**What is required:**
Don't include pictures. Quote the lines below from the first through the line that contains "lamp.rotation_euler = (Vector((0.5, 8, 18))".

**Given material:**
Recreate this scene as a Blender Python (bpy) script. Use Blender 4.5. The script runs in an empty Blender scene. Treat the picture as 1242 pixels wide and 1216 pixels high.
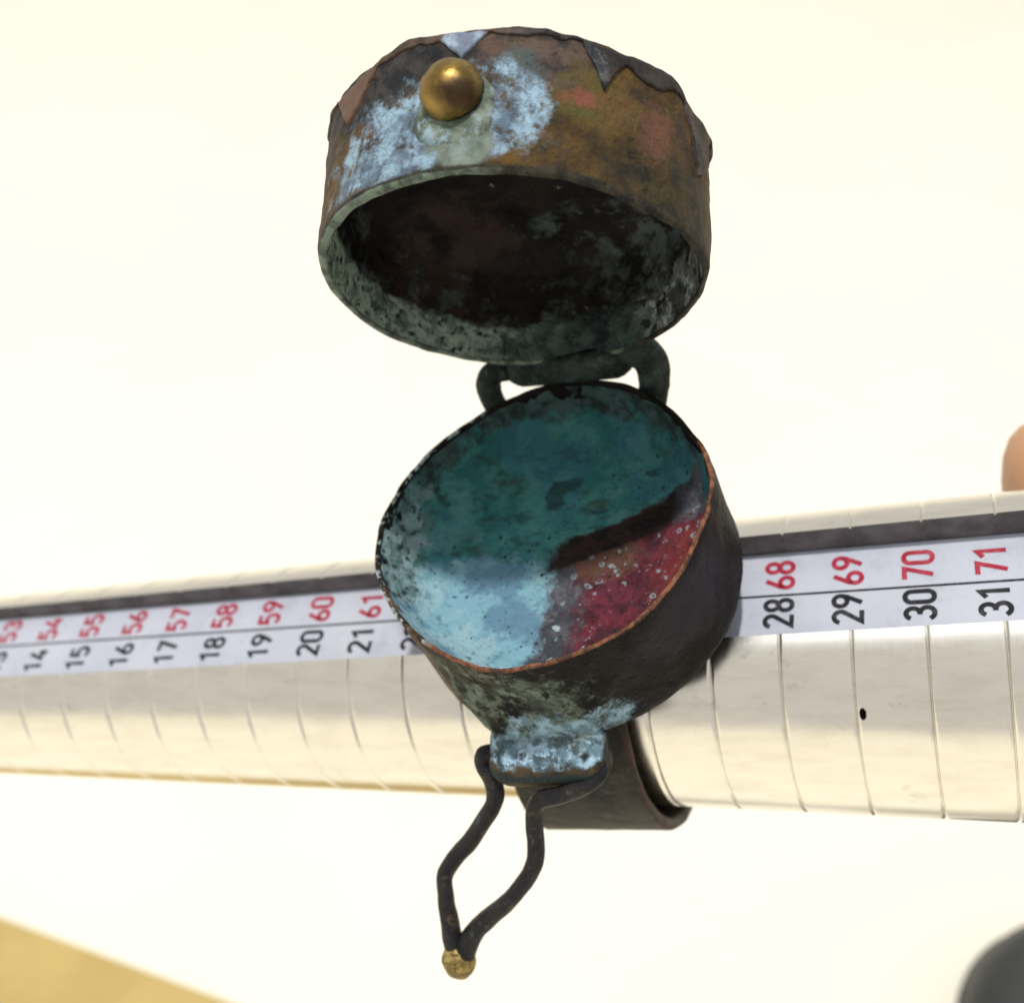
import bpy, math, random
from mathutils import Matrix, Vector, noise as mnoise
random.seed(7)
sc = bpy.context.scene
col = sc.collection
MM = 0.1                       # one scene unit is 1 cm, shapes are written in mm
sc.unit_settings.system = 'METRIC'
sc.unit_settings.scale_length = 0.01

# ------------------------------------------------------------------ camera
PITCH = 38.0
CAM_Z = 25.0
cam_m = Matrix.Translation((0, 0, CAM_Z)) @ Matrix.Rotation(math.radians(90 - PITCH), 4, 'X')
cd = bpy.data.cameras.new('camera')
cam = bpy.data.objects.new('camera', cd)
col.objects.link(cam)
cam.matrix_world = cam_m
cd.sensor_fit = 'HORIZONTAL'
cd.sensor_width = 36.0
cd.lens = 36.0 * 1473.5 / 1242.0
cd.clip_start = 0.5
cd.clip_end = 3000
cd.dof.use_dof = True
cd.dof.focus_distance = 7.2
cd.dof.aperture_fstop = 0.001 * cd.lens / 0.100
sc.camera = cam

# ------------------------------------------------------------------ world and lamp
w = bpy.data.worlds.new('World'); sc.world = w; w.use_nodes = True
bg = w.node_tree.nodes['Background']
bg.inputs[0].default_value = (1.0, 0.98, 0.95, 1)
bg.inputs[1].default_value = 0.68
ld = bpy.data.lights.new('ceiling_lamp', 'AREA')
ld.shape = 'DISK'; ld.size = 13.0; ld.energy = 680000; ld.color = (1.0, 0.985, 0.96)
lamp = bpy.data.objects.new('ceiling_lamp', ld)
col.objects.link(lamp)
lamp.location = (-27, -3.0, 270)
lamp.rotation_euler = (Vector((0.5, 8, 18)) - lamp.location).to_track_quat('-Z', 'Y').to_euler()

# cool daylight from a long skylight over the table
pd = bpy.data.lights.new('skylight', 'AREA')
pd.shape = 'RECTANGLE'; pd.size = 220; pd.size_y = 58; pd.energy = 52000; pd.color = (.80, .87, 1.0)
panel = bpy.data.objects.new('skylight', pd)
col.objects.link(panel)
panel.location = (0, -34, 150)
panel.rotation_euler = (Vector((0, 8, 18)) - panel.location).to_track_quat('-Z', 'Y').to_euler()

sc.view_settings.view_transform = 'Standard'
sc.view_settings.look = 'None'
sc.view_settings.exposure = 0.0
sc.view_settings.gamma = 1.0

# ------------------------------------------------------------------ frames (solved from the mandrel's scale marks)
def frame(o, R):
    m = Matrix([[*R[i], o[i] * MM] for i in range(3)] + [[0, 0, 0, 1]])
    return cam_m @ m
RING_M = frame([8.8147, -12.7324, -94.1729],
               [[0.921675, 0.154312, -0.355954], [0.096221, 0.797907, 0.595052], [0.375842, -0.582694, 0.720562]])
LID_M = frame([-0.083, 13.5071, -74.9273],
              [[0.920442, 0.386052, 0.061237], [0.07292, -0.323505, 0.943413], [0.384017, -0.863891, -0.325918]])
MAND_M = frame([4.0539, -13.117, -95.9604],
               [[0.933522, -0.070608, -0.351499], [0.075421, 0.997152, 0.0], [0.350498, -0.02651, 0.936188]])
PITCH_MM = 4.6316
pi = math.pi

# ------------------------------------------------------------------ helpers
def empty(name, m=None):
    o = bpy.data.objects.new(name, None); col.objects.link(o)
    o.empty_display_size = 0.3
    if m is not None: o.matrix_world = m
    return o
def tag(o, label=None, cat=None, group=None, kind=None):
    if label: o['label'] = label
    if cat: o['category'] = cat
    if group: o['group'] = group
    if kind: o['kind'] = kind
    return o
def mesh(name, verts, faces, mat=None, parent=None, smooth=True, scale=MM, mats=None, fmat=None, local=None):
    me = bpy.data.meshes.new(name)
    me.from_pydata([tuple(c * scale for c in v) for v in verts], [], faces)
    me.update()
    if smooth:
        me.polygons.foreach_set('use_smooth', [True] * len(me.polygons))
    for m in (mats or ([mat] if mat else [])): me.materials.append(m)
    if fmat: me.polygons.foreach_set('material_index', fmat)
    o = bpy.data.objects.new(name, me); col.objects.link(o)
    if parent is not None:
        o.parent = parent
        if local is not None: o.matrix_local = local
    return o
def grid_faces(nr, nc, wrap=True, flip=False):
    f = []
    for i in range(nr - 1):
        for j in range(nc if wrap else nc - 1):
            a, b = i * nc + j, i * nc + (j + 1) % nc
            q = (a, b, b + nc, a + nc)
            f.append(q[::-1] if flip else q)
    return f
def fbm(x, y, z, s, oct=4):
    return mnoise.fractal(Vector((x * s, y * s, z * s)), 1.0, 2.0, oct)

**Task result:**
Recreate this scene as a Blender Python (bpy) script. Use Blender 4.5. The script runs in an empty Blender scene. Treat the picture as 1242 pixels wide and 1216 pixels high.
import bpy, math, random
from mathutils import Matrix, Vector, noise as mnoise
random.seed(7)
sc = bpy.context.scene
col = sc.collection
MM = 0.1                       # one scene unit is 1 cm, shapes are written in mm
sc.unit_settings.system = 'METRIC'
sc.unit_settings.scale_length = 0.01

# ------------------------------------------------------------------ camera
PITCH = 38.0
CAM_Z = 25.0
cam_m = Matrix.Translation((0, 0, CAM_Z)) @ Matrix.Rotation(math.radians(90 - PITCH), 4, 'X')
cd = bpy.data.cameras.new('camera')
cam = bpy.data.objects.new('camera', cd)
col.objects.link(cam)
cam.matrix_world = cam_m
cd.sensor_fit = 'HORIZONTAL'
cd.sensor_width = 36.0
cd.lens = 36.0 * 1473.5 / 1242.0
cd.clip_start = 0.5
cd.clip_end = 3000
cd.dof.use_dof = True
cd.dof.focus_distance = 7.2
cd.dof.aperture_fstop = 0.001 * cd.lens / 0.100
sc.camera = cam

# ------------------------------------------------------------------ world and lamp
w = bpy.data.worlds.new('World'); sc.world = w; w.use_nodes = True
bg = w.node_tree.nodes['Background']
bg.inputs[0].default_value = (1.0, 0.98, 0.95, 1)
bg.inputs[1].default_value = 0.68
ld = bpy.data.lights.new('ceiling_lamp', 'AREA')
ld.shape = 'DISK'; ld.size = 13.0; ld.energy = 680000; ld.color = (1.0, 0.985, 0.96)
lamp = bpy.data.objects.new('ceiling_lamp', ld)
col.objects.link(lamp)
lamp.location = (-27, -3.0, 270)
lamp.rotation_euler = (Vector((0.5, 8, 18)) - lamp.location).to_track_quat('-Z', 'Y').to_euler()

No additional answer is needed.